(Stored items from a collection)

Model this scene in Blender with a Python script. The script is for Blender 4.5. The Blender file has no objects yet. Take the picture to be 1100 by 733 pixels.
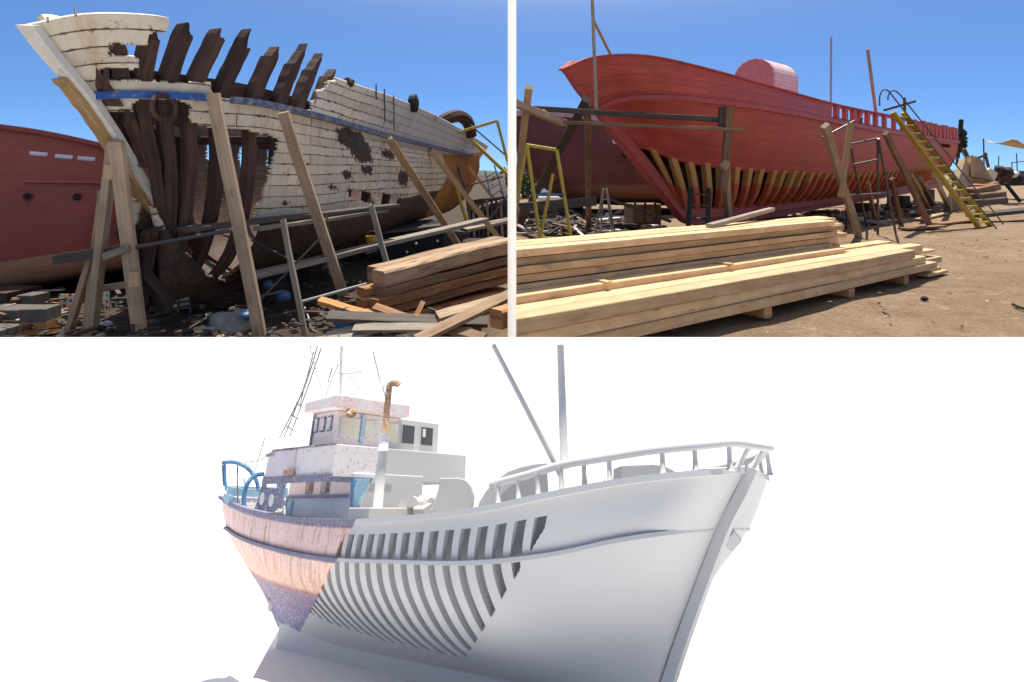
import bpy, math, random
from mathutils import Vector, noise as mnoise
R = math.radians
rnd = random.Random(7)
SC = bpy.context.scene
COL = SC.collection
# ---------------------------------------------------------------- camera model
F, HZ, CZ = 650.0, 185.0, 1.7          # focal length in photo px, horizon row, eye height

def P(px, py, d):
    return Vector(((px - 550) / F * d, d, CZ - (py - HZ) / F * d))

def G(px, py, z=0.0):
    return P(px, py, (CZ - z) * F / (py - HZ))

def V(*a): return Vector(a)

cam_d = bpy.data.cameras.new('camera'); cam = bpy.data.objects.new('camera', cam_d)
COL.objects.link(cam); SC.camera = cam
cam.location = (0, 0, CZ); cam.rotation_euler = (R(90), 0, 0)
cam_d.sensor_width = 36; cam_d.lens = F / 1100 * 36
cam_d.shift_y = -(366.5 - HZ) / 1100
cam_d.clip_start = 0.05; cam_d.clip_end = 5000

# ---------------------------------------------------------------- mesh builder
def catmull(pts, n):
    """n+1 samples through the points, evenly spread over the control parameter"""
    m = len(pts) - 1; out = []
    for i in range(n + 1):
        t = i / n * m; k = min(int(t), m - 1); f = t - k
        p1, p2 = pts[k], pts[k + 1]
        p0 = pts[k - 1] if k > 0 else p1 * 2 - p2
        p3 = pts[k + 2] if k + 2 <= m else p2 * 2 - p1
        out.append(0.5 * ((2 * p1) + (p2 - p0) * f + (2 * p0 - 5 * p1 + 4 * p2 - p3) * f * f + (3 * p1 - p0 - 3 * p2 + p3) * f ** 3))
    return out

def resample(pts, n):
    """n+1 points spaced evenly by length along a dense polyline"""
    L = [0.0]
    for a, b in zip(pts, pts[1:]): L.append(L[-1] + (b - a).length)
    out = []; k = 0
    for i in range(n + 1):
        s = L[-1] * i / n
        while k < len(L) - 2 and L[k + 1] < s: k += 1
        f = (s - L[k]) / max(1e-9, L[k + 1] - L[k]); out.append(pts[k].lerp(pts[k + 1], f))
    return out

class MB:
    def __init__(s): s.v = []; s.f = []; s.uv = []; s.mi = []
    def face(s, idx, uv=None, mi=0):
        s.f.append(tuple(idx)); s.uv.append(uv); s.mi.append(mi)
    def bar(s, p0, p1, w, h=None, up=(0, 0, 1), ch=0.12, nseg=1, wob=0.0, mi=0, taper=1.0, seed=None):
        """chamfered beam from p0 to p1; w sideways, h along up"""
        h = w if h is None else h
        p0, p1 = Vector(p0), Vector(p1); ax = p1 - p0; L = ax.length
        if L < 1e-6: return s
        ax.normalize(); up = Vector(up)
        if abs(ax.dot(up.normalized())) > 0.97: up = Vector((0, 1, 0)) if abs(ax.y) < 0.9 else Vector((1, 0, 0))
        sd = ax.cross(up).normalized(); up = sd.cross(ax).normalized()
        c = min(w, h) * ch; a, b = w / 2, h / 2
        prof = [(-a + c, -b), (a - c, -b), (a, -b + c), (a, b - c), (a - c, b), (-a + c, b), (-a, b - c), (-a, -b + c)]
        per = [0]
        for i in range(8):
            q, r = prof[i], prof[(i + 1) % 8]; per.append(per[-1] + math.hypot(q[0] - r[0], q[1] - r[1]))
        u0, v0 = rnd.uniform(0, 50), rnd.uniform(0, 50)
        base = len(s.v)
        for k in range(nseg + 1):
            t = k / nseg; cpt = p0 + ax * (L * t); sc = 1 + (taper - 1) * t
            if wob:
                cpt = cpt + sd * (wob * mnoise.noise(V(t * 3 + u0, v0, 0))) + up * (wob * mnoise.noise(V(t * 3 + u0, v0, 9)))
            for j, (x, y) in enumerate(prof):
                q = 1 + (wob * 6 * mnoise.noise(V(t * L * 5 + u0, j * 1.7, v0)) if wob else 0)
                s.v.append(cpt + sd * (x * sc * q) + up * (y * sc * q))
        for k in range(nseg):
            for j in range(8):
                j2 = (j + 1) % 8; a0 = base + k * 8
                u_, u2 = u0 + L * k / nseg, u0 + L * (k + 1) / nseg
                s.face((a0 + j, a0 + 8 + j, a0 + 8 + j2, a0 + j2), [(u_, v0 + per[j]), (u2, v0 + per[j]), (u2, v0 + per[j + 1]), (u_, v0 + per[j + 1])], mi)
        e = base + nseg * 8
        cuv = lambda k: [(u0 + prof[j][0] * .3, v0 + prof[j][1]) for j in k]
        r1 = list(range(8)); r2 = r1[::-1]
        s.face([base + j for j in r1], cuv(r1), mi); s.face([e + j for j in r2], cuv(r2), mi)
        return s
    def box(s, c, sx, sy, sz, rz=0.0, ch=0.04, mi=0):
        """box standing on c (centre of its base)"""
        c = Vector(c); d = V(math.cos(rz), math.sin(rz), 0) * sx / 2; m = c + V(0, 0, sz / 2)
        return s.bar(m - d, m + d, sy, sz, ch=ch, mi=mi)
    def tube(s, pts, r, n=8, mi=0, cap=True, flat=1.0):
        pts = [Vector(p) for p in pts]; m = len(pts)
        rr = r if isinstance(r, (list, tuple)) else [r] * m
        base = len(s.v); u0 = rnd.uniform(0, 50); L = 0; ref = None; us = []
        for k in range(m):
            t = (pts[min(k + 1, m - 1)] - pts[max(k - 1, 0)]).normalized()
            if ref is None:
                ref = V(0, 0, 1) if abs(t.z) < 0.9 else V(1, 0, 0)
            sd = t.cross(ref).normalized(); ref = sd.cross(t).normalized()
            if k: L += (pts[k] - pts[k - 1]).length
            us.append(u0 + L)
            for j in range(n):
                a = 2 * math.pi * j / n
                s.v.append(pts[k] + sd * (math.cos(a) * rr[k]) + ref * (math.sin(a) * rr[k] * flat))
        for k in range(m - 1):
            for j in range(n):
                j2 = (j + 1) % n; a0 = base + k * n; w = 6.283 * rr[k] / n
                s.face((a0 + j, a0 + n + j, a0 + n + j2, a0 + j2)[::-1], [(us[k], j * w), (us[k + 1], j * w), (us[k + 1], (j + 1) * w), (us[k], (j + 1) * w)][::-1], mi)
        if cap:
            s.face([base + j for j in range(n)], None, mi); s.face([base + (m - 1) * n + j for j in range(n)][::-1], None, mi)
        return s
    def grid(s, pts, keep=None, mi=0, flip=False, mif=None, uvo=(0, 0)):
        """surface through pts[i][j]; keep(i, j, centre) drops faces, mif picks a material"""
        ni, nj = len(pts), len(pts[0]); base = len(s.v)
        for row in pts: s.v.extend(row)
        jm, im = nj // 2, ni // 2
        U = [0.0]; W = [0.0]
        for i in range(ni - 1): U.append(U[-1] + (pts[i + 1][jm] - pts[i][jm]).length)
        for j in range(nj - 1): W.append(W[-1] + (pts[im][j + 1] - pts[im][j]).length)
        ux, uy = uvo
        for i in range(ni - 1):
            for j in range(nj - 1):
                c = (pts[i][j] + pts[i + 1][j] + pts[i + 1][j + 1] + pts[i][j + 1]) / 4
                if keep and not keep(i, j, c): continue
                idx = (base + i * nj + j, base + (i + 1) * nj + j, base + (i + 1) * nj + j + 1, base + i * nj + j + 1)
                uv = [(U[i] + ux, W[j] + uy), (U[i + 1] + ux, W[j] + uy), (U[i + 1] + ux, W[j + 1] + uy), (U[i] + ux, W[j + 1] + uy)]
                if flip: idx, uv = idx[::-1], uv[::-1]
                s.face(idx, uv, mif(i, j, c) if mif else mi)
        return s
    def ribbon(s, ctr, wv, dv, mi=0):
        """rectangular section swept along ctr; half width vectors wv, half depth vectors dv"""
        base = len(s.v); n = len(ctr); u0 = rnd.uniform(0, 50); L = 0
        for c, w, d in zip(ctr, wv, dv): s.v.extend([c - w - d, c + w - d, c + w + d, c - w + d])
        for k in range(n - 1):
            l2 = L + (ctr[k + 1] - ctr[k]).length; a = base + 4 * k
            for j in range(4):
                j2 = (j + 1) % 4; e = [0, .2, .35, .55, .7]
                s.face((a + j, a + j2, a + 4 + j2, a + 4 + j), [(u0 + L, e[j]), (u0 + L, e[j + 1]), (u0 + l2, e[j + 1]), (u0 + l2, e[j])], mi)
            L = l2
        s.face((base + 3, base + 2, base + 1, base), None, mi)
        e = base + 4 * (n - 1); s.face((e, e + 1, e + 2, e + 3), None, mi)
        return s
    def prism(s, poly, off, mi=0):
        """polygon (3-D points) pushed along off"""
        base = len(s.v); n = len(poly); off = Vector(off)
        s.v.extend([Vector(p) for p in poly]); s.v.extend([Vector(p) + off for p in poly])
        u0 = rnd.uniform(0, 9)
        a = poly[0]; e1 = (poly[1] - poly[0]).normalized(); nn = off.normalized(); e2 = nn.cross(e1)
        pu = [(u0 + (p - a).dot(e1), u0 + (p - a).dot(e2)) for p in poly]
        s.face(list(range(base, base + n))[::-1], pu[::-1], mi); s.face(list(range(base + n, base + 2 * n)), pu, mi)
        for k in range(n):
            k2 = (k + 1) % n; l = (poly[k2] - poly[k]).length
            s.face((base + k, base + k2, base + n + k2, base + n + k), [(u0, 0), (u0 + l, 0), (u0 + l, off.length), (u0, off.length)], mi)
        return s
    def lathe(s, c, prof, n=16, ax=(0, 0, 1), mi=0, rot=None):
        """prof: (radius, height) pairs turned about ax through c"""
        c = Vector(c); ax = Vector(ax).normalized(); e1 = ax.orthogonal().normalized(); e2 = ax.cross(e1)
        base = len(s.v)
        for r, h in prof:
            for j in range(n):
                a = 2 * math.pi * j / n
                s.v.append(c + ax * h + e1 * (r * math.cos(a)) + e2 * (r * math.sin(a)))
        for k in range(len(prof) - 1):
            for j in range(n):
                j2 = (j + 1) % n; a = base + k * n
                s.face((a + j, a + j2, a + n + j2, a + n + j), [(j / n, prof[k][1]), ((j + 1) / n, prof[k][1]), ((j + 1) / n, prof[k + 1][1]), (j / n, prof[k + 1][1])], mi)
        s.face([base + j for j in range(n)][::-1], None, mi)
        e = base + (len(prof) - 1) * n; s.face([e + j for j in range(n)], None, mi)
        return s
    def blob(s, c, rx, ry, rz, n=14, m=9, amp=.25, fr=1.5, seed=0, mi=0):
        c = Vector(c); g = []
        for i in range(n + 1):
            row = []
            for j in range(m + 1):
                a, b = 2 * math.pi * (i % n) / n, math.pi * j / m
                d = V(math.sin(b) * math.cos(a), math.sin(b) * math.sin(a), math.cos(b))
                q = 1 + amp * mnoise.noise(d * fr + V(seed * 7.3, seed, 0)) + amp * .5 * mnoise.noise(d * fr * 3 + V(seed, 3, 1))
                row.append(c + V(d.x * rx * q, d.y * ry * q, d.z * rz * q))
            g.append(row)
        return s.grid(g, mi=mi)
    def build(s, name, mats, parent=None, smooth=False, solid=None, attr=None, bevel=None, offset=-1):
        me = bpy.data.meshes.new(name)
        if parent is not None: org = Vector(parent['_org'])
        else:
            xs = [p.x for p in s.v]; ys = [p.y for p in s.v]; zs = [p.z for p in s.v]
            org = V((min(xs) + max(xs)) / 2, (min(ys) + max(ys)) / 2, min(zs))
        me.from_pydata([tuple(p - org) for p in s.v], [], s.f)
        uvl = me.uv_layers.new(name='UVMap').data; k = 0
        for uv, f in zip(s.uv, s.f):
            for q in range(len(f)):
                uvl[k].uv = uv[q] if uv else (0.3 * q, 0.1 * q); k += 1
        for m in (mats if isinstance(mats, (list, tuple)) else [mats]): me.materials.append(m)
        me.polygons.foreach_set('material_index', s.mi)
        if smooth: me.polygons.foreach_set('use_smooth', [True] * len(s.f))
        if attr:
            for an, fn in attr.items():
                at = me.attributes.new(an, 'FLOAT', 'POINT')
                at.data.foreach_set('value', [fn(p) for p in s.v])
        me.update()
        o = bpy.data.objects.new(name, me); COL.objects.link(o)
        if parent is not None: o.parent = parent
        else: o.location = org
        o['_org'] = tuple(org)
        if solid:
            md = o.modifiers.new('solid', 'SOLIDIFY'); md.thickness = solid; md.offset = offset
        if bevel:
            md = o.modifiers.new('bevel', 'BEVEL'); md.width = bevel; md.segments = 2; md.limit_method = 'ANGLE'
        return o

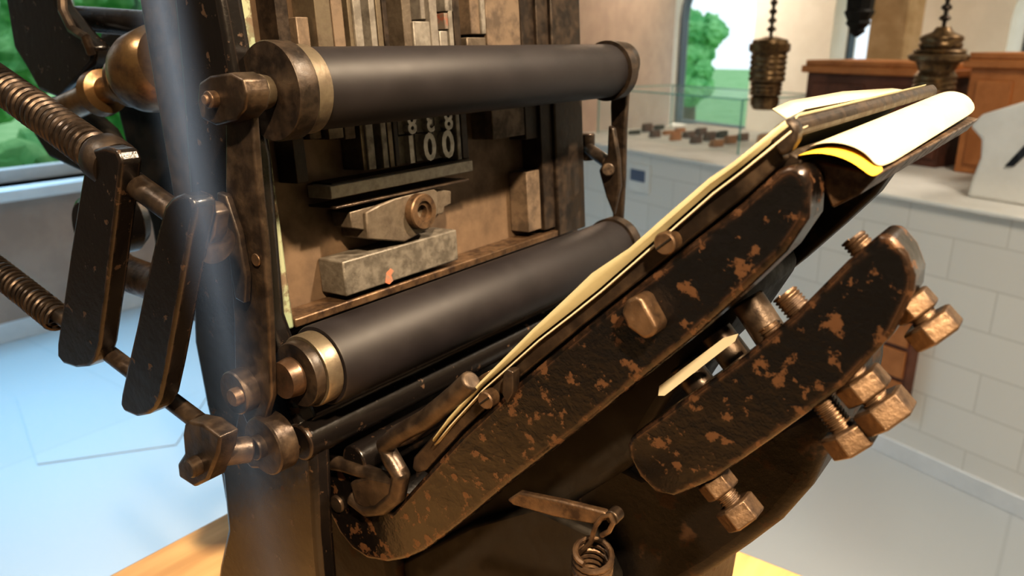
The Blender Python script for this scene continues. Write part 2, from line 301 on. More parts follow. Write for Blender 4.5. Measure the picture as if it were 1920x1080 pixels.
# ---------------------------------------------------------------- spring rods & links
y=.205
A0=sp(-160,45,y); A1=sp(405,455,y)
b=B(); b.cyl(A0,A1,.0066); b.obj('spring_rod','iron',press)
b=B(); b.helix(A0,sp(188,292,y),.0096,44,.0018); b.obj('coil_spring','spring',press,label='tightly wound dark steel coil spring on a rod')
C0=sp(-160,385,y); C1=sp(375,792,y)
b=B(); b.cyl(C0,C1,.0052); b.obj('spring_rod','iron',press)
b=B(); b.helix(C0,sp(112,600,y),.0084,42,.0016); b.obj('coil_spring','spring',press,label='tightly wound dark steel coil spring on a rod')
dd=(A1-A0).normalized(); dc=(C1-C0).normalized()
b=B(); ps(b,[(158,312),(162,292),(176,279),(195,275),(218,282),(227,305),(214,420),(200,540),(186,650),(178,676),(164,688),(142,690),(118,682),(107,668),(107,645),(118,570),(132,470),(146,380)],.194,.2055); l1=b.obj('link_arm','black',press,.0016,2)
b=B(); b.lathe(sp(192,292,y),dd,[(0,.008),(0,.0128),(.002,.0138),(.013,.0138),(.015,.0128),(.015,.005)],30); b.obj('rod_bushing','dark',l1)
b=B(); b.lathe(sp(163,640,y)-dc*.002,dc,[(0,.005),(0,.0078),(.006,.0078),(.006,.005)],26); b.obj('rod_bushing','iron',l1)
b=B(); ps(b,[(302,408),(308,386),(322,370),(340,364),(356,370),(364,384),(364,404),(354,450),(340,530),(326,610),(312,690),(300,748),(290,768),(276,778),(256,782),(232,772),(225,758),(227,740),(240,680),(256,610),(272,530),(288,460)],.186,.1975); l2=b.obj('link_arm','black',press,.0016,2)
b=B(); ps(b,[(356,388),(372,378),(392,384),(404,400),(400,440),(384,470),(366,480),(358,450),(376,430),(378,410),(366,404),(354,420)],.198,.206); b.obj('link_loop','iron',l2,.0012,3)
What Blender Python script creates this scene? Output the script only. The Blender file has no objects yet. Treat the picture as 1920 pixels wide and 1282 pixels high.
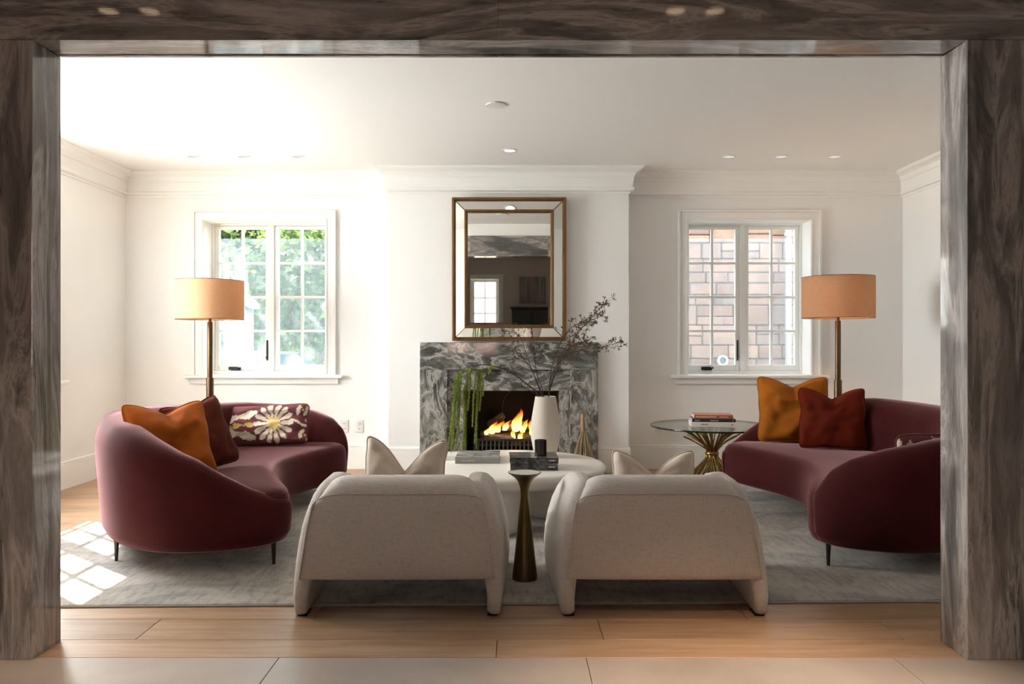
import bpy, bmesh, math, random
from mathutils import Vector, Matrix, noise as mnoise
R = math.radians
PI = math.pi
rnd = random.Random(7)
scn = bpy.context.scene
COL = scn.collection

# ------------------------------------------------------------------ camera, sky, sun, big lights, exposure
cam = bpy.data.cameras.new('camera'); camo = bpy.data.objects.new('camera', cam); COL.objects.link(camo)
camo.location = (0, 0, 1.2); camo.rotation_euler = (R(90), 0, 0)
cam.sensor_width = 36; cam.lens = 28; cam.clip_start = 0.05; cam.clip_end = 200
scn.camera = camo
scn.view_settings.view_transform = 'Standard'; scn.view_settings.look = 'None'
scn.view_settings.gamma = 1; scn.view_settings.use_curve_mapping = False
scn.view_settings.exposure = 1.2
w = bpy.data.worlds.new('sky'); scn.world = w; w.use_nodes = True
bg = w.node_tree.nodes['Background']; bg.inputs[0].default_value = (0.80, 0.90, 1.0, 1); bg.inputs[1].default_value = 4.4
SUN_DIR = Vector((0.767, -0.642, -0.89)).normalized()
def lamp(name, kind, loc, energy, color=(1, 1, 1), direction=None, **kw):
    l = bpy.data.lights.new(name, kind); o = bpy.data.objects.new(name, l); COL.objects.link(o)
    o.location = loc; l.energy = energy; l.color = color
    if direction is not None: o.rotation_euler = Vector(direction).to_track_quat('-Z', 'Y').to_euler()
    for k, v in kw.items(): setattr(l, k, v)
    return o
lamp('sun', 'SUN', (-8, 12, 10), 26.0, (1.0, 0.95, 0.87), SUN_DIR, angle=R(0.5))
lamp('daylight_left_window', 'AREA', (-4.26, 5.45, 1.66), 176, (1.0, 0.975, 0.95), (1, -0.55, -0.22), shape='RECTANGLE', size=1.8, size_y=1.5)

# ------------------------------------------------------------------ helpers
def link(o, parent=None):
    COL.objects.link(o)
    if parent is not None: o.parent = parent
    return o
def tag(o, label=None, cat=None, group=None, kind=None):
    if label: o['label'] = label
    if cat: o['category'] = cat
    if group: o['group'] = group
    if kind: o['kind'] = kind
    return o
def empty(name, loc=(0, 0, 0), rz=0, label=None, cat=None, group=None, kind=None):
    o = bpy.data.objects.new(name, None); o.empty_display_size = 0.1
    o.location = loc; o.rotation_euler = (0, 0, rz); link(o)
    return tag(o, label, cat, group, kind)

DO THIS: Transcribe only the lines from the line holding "What Blender Python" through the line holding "shape='RECTANGLE', size=1.8, size_y=1.5)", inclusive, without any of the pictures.

EXERCISE RESPONSE:
What Blender Python script creates this scene? Output the script only. The Blender file has no objects yet. Treat the picture as 1920 pixels wide and 1282 pixels high.
import bpy, bmesh, math, random
from mathutils import Vector, Matrix, noise as mnoise
R = math.radians
PI = math.pi
rnd = random.Random(7)
scn = bpy.context.scene
COL = scn.collection

# ------------------------------------------------------------------ camera, sky, sun, big lights, exposure
cam = bpy.data.cameras.new('camera'); camo = bpy.data.objects.new('camera', cam); COL.objects.link(camo)
camo.location = (0, 0, 1.2); camo.rotation_euler = (R(90), 0, 0)
cam.sensor_width = 36; cam.lens = 28; cam.clip_start = 0.05; cam.clip_end = 200
scn.camera = camo
scn.view_settings.view_transform = 'Standard'; scn.view_settings.look = 'None'
scn.view_settings.gamma = 1; scn.view_settings.use_curve_mapping = False
scn.view_settings.exposure = 1.2
w = bpy.data.worlds.new('sky'); scn.world = w; w.use_nodes = True
bg = w.node_tree.nodes['Background']; bg.inputs[0].default_value = (0.80, 0.90, 1.0, 1); bg.inputs[1].default_value = 4.4
SUN_DIR = Vector((0.767, -0.642, -0.89)).normalized()
def lamp(name, kind, loc, energy, color=(1, 1, 1), direction=None, **kw):
    l = bpy.data.lights.new(name, kind); o = bpy.data.objects.new(name, l); COL.objects.link(o)
    o.location = loc; l.energy = energy; l.color = color
    if direction is not None: o.rotation_euler = Vector(direction).to_track_quat('-Z', 'Y').to_euler()
    for k, v in kw.items(): setattr(l, k, v)
    return o
lamp('sun', 'SUN', (-8, 12, 10), 26.0, (1.0, 0.95, 0.87), SUN_DIR, angle=R(0.5))
lamp('daylight_left_window', 'AREA', (-4.26, 5.45, 1.66), 176, (1.0, 0.975, 0.95), (1, -0.55, -0.22), shape='RECTANGLE', size=1.8, size_y=1.5)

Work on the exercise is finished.